La victoire des eurosceptiques au référendum oblige les pays européens à se poser la question de la future politique britannique. L’un des enjeux principaux des négociations à venir sera de s’assurer que le pays ne se referme pas sur lui-même afin de maintenir une collaboration internationale en dehors du cadre de l’Union Européenne.

L’isolationnisme serait un désastre économique pour le Royaume-Uni. Aujourd’hui, en temps que principale place financière européenne et en temps qu’allié historique de la France, le pays dispose d’une forte attractivité pour les entreprises françaises. Or qui peut prédire la réaction des marchés financiers une fois que le Brexit aura été acté? Cette incertitude entraine une certaine réticence à l’investissement. Nouvelle terre d’accueil défiscalisée, ou bien futur bunker nationaliste et conservateur? La question reste entière.

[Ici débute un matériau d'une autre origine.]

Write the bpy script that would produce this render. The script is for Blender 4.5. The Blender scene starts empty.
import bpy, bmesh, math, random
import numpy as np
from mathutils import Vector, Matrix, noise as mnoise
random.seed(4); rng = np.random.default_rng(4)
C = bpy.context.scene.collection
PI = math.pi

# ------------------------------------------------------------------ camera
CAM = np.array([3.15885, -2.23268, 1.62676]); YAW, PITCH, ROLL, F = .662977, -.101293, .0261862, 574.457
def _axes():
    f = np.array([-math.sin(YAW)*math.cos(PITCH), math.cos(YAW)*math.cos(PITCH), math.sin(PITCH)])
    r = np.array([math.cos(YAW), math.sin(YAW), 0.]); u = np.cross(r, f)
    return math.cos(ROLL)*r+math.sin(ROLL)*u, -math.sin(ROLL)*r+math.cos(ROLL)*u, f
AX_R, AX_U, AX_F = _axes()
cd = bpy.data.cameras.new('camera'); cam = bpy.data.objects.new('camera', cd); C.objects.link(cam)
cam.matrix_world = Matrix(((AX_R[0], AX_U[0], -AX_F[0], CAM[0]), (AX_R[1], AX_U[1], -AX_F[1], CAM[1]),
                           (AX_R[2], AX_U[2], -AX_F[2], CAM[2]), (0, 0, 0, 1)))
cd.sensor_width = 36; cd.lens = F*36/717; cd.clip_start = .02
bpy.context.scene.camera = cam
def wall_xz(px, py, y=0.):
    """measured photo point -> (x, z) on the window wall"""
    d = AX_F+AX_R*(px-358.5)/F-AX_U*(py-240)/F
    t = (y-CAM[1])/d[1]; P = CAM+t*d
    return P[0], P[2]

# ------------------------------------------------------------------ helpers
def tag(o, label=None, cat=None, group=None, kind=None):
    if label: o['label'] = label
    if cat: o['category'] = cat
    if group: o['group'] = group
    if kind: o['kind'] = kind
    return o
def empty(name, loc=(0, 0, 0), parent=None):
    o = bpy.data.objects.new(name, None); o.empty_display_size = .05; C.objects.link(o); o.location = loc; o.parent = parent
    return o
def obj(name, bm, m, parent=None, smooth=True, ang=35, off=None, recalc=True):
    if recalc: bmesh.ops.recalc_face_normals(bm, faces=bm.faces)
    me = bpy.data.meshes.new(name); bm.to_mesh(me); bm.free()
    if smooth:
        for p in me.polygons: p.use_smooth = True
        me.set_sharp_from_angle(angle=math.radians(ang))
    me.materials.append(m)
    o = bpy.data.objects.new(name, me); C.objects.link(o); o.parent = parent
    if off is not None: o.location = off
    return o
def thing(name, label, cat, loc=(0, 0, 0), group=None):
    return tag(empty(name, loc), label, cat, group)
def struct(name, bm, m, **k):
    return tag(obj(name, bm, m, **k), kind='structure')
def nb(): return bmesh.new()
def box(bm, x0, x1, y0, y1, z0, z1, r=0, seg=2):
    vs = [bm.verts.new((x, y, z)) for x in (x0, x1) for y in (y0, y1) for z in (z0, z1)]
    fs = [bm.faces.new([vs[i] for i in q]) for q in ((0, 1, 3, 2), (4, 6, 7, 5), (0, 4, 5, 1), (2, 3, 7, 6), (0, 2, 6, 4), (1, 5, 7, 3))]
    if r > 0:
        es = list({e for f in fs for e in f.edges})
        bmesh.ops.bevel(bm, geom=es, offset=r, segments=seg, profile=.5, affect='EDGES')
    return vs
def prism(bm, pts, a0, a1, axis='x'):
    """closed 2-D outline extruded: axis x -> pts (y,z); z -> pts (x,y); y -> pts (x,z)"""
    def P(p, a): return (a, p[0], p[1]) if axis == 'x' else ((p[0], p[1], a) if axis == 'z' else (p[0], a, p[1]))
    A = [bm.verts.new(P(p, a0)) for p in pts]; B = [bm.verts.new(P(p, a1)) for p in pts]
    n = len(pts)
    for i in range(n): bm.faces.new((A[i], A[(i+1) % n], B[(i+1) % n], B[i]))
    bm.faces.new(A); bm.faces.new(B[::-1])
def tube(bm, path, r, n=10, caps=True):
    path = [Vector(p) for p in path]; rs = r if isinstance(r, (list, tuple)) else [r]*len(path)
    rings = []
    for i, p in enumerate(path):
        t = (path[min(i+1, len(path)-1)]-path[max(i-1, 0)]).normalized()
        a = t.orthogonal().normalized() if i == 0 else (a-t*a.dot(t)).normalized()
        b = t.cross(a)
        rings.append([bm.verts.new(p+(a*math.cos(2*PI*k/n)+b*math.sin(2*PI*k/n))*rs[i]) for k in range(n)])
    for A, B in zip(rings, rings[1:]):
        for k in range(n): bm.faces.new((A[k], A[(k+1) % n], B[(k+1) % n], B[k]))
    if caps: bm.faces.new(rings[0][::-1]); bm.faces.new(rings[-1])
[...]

Le Brexit entrainera donc de vives négociations entre les pays européens et le Royaume-Uni. De ces négociations dépendront beaucoup d’avantages et de pratiques qui existent depuis les années 70, date d’entrée du pays au sein de l’Union Européenne. Outre les détails purement techniques, la diplomatie entre les différents acteurs sera compliquée durant les années à venir. Chacun voudra défendre les intérêts de son pays. Il s’agira donc pour les diplomates européens de trouver le juste équilibre afin de ne pas pousser le Royaume-Uni à se tourner vers d’autres alliés, tels que les Etats Unis. L’Europe aurait beaucoup à y perdre.

La solution la plus populaire auprès des autorités compétentes consisterait en la signature d’un nouveau traité, octroyant un statut particulier et unique à l’Angleterre dans ses rapports avec les Etats membres de l’Union. L’exemple Suisse est cité de manière assez récurrente. Il serait alors possible de réglementer l’essentiel des problématiques posées par le Brexit. Toutefois la question reste de savoir si les pays européens seront disposés à octroyer des avantages au Royaume-Uni, un pays qui a préféré opter pour le protectionnisme et l’isolationnisme au détriment du modèle de construction européenne basé sur la coopération et sur le libre-échange. Rien n’est moins sûr. L’avenir seul donnera une réponse à cette question.